Eventually, Lee pleaded guilty to a single charge of wrongly downloading
classified documents; the 58 other charges were dropped, and the federal
judge in the case apologized to Lee in open court for his treatment. He
sued the government over the leaks, and tried to find out from reporters
who it was that lavished them with the damaging allegations. They
wouldn’t say. Now, thanks to the payments, they won’t have to.
What a mess. Of all the current cases involving confidential informants,
the Lee affair raises, in my view, the most troubling issues. The media
coverage his case received was enough to doom his career and ruin his
reputation, long before the merits of the case could be fairly weighed.
Lee couldn’t sue for his good name, but he could sue over the violation
of his privacy rights constituted by the leaks against him, apparently
fueled by anti-Chinese animus and promoted by political operatives who
believed the Clinton administration was impeding the case against him.
(For excellent background on the affair, see Eric Boehlert’s 2000 Salon
article at http://archive.salon.com/news/feature/2000/09/21/nyt/print.html.)
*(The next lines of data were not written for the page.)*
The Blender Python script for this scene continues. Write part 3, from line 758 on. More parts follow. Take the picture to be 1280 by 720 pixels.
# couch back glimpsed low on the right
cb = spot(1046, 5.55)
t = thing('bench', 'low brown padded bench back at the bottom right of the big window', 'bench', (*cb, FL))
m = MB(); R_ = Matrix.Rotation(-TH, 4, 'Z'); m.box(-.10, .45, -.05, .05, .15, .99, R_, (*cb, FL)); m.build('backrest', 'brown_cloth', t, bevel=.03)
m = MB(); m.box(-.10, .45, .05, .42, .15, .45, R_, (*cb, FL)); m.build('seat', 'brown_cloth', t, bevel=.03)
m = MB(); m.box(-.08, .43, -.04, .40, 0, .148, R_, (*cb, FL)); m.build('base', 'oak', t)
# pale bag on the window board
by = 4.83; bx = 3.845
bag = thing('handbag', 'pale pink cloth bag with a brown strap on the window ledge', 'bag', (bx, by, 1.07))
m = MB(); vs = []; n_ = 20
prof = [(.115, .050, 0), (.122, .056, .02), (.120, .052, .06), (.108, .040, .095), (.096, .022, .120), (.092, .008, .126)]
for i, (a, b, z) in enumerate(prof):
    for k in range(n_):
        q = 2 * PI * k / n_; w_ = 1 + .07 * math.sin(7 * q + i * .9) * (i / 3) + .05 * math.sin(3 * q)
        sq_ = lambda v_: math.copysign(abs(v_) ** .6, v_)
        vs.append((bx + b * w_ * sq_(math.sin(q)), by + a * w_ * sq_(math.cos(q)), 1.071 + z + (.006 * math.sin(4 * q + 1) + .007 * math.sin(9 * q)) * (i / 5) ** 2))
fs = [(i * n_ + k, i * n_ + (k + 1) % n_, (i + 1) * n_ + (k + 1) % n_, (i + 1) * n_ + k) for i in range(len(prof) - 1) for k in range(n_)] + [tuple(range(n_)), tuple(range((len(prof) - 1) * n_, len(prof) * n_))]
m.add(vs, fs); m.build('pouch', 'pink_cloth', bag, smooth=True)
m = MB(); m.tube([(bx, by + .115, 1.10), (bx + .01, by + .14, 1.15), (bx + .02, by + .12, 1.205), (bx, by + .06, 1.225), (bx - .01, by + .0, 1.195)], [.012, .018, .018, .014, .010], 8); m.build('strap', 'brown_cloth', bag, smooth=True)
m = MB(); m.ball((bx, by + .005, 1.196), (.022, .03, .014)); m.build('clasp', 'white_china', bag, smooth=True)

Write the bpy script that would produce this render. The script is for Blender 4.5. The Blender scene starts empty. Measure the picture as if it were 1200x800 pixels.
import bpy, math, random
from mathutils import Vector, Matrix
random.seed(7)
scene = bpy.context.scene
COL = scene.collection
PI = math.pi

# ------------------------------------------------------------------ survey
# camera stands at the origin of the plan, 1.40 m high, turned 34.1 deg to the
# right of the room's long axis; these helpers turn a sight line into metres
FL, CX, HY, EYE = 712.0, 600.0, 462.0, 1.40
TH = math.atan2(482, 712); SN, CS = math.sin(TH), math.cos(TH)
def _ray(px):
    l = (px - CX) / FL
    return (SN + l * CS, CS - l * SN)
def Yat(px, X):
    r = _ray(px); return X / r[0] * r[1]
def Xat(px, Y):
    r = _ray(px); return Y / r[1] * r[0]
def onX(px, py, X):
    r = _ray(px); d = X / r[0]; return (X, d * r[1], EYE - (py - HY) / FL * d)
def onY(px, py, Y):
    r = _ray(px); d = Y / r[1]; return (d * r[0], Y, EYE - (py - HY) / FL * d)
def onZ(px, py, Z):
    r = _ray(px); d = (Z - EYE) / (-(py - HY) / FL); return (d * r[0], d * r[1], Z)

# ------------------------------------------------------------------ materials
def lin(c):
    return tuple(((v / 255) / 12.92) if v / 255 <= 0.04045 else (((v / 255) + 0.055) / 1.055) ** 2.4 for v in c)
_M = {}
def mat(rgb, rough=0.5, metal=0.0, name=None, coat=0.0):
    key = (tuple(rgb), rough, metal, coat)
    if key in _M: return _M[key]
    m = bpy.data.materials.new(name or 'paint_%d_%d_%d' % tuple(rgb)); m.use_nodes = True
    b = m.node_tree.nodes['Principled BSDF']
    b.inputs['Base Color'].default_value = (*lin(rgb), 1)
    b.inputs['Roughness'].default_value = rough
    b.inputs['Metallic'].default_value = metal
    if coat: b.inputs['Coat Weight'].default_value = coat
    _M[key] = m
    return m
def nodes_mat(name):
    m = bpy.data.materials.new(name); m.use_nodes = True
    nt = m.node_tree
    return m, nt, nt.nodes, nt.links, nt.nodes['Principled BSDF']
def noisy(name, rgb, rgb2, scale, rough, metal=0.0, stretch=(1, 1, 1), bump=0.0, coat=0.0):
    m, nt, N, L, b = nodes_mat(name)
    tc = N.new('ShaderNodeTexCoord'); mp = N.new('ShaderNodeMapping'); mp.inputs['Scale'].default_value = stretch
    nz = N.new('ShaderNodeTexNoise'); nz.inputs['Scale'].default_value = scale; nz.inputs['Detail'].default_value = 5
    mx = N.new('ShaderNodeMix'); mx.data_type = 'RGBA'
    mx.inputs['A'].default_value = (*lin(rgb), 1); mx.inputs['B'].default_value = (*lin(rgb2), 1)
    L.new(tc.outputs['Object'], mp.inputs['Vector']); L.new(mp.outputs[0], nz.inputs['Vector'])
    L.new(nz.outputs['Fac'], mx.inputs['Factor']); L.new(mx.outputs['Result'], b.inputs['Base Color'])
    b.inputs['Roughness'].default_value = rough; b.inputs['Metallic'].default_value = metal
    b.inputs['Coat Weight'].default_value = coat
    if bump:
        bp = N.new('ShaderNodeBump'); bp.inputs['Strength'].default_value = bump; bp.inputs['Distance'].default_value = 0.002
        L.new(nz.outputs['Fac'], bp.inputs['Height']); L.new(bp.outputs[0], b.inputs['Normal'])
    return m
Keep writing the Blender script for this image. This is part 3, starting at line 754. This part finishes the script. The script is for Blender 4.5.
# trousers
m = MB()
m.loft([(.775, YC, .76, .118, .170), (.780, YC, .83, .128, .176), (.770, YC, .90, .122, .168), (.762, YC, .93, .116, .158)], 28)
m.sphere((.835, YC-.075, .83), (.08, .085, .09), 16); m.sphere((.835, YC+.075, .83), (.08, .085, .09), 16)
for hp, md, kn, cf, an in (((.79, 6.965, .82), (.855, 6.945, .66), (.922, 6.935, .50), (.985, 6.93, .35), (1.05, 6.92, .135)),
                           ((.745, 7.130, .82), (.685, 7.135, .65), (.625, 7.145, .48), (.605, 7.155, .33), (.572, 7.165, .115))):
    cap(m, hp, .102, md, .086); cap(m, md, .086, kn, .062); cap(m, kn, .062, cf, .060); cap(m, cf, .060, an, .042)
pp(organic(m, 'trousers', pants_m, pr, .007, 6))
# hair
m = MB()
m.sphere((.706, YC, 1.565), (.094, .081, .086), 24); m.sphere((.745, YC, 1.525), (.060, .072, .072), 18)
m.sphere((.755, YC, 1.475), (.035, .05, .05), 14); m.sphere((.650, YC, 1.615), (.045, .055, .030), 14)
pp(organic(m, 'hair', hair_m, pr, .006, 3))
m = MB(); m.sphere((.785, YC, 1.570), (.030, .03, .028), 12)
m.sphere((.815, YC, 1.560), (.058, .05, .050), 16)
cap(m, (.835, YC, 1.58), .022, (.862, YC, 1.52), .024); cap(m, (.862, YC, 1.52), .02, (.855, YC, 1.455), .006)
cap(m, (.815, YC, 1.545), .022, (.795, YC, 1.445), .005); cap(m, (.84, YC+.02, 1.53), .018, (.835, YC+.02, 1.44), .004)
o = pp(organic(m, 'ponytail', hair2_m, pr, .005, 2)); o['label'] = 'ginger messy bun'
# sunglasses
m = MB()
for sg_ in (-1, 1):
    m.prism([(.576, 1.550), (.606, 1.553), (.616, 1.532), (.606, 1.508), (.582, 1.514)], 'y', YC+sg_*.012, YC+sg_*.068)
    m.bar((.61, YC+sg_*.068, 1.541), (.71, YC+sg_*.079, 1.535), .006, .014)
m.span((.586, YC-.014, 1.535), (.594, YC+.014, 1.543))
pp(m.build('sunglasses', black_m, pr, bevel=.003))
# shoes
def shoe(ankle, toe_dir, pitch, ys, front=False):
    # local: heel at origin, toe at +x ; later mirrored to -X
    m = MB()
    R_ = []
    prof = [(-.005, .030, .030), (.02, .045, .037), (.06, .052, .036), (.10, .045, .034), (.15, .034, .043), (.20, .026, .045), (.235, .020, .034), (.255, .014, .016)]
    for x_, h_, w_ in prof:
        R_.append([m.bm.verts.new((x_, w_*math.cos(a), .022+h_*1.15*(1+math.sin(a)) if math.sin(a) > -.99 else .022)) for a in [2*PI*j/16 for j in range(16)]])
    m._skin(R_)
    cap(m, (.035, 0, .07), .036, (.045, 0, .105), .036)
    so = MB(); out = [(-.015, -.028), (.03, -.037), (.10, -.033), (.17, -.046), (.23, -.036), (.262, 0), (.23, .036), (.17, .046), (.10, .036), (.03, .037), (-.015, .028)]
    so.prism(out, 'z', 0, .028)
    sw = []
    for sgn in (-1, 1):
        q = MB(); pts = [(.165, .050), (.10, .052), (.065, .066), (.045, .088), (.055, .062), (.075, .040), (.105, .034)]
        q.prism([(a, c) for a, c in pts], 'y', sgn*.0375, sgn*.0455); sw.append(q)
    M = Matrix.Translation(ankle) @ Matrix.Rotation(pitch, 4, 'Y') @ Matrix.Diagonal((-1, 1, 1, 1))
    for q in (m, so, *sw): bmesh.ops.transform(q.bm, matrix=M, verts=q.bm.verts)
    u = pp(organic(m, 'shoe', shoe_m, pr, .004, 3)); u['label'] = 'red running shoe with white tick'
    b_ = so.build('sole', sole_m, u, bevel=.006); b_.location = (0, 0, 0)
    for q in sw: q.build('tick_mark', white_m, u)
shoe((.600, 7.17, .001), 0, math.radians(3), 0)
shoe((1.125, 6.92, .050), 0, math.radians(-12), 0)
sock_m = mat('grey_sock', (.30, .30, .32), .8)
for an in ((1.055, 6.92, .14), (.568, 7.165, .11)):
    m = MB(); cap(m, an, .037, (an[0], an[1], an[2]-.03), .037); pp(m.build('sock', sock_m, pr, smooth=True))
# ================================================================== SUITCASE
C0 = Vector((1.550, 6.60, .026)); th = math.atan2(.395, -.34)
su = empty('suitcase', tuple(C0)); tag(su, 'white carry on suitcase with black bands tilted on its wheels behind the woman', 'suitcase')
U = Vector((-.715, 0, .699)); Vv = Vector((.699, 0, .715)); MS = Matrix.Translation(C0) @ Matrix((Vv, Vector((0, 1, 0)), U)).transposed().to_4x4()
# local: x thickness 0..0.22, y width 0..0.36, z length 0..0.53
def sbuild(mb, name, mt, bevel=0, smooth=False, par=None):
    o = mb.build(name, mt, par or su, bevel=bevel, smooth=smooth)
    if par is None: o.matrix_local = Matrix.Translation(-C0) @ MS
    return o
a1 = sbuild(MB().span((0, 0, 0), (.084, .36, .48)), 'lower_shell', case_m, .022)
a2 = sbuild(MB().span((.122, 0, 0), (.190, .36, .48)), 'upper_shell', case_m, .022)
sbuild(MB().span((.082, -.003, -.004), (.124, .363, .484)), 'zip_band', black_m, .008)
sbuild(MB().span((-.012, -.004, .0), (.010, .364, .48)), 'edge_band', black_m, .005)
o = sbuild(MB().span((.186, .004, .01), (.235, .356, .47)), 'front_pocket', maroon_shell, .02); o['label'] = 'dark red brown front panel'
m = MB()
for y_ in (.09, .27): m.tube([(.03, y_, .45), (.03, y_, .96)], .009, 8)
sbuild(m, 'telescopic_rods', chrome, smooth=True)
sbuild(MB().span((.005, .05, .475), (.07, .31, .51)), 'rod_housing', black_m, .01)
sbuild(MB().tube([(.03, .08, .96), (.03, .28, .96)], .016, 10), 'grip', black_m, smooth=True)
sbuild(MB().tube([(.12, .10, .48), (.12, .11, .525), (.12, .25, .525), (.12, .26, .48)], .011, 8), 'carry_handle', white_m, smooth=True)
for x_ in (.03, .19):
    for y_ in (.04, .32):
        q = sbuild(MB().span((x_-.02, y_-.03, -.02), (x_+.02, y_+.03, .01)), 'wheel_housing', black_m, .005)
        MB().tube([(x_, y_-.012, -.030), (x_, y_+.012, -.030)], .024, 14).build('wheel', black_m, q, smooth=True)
Now, media organizations — The New York Times, Los Angeles Times,
Washington Post, Associated Press and ABC News — contributed $750,000 to
the settlement. They say they settled to avert further litigation that,
courts have made clear, would likely have forced them to identify the
people who dished them dirt against Lee.
They acted to prevent further erosion of their ability to protect
confidential sources.
It’s a familiar line, and the commentary about the affair has focused
exclusively on whether the media will now be vulnerable to payoff
demands from other plaintiffs who subpoena reporters to get at their
sources. But circling the wagons around the principle of source
protection gives the media an easy out. It enables them to avoid
considering whether there might be anybody else in this drama who
deserves protecting.
Not just Dr. Lee. How about the rest of us, whose lives and livelihoods
are in the hands of powerful, so-called public servants who may be
headstrong, vindictive, mendacious and wicked, and who are supposed to
be held in check — not shielded — by a vigilant and dedicated press?
When the media decide that predatory bureaucrats with a good-enough
story to tell are entitled to constitutionally sanctioned protection,
regardless of their truthfulness and recklessness, where does that leave
us, the citizenry? And what happens to that core principle of
accountability — of the government and the media?
The practice of source confidentiality needs an overhaul. The continuing
Bob Novak affair, in which reporters have risked prison to safeguard the
right of senior government officials to endanger a blameless CIA agent
whose husband embarrassed the administration, should have been enough.
Instead, the media’s toothless response has been to treat this as a PR
problem, to start disclosing the “reasons” for withholding an
informant’s name, which generally boil down to, “The source insists.”
The real question is, why are you telling these guys’ stories in the
first place?
Confidentiality promises are powerful and complex things. Sometimes
brave and desperate people take great risks to expose important
wrongdoing, and the reporters who shield them accept legal exposure.
Good for them. But are we so morally obtuse that we can’t distinguish
that from the much more common scenario where the powerful use the press
first as pack animals and then as guard dogs?
The Wen Ho Lee affair is over, but far from settled. The intrigues that
destroyed him may never be exposed, because the media organizations that
are best qualified to uncover those intrigues were parties to them,
hopelessly compromised. Nurturing a source may be a professional
necessity, protecting the source may sometimes be a public boon. But
there are other duties, such as exposing the truth, that may be even
more imperative, and which don’t vanish in the glare of a self-serving
agreement to keep an undeserving source secret.